THE PROBLEM: Give every line of the data again, unchanged, but with no pictures.

MATERIAL:
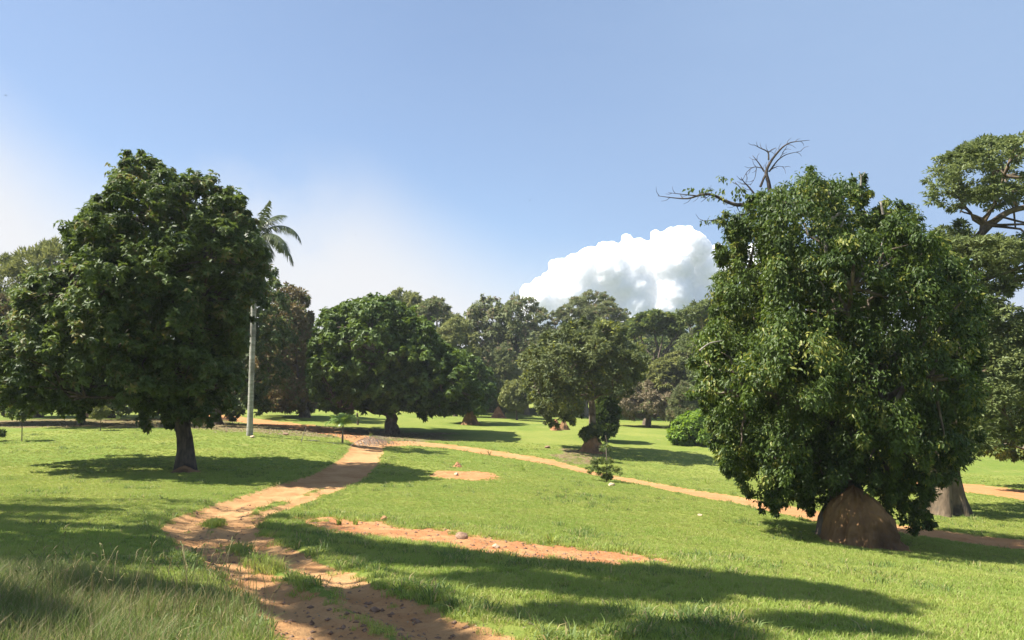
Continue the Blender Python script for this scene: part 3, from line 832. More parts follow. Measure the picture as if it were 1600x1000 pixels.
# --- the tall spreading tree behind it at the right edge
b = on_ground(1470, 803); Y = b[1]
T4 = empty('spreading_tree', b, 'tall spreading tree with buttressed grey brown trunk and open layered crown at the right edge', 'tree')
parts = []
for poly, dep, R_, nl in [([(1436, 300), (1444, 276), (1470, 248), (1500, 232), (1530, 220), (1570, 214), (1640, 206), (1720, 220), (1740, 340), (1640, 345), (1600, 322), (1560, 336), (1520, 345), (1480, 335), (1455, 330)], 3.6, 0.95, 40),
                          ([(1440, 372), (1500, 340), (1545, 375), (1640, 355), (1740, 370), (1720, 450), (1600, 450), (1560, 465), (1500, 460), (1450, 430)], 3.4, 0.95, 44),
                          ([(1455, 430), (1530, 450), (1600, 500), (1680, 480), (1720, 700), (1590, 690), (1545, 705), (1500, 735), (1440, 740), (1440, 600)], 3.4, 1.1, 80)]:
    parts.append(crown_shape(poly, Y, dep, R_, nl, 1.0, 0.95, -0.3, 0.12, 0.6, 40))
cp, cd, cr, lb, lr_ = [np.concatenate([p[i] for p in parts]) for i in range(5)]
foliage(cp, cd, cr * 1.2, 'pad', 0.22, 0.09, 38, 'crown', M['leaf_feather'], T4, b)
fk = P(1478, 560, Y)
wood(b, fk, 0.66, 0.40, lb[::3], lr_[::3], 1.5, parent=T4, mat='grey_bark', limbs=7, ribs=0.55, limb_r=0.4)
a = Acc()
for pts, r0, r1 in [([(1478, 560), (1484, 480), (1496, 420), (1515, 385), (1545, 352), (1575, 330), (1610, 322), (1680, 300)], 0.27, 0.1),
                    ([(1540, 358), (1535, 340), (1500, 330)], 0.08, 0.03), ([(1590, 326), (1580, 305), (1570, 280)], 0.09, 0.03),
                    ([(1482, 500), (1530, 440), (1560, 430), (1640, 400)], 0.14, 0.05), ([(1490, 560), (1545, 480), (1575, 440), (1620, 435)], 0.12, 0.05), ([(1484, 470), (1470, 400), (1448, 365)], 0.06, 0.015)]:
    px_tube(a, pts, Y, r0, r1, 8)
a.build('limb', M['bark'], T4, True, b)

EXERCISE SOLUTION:
Continue the Blender Python script for this scene: part 3, from line 832. More parts follow. Measure the picture as if it were 1600x1000 pixels.
# --- the tall spreading tree behind it at the right edge
b = on_ground(1470, 803); Y = b[1]
T4 = empty('spreading_tree', b, 'tall spreading tree with buttressed grey brown trunk and open layered crown at the right edge', 'tree')
parts = []
for poly, dep, R_, nl in [([(1436, 300), (1444, 276), (1470, 248), (1500, 232), (1530, 220), (1570, 214), (1640, 206), (1720, 220), (1740, 340), (1640, 345), (1600, 322), (1560, 336), (1520, 345), (1480, 335), (1455, 330)], 3.6, 0.95, 40),
                          ([(1440, 372), (1500, 340), (1545, 375), (1640, 355), (1740, 370), (1720, 450), (1600, 450), (1560, 465), (1500, 460), (1450, 430)], 3.4, 0.95, 44),
                          ([(1455, 430), (1530, 450), (1600, 500), (1680, 480), (1720, 700), (1590, 690), (1545, 705), (1500, 735), (1440, 740), (1440, 600)], 3.4, 1.1, 80)]:
    parts.append(crown_shape(poly, Y, dep, R_, nl, 1.0, 0.95, -0.3, 0.12, 0.6, 40))
cp, cd, cr, lb, lr_ = [np.concatenate([p[i] for p in parts]) for i in range(5)]
foliage(cp, cd, cr * 1.2, 'pad', 0.22, 0.09, 38, 'crown', M['leaf_feather'], T4, b)
fk = P(1478, 560, Y)
wood(b, fk, 0.66, 0.40, lb[::3], lr_[::3], 1.5, parent=T4, mat='grey_bark', limbs=7, ribs=0.55, limb_r=0.4)
a = Acc()
for pts, r0, r1 in [([(1478, 560), (1484, 480), (1496, 420), (1515, 385), (1545, 352), (1575, 330), (1610, 322), (1680, 300)], 0.27, 0.1),
                    ([(1540, 358), (1535, 340), (1500, 330)], 0.08, 0.03), ([(1590, 326), (1580, 305), (1570, 280)], 0.09, 0.03),
                    ([(1482, 500), (1530, 440), (1560, 430), (1640, 400)], 0.14, 0.05), ([(1490, 560), (1545, 480), (1575, 440), (1620, 435)], 0.12, 0.05), ([(1484, 470), (1470, 400), (1448, 365)], 0.06, 0.015)]:
    px_tube(a, pts, Y, r0, r1, 8)
a.build('limb', M['bark'], T4, True, b)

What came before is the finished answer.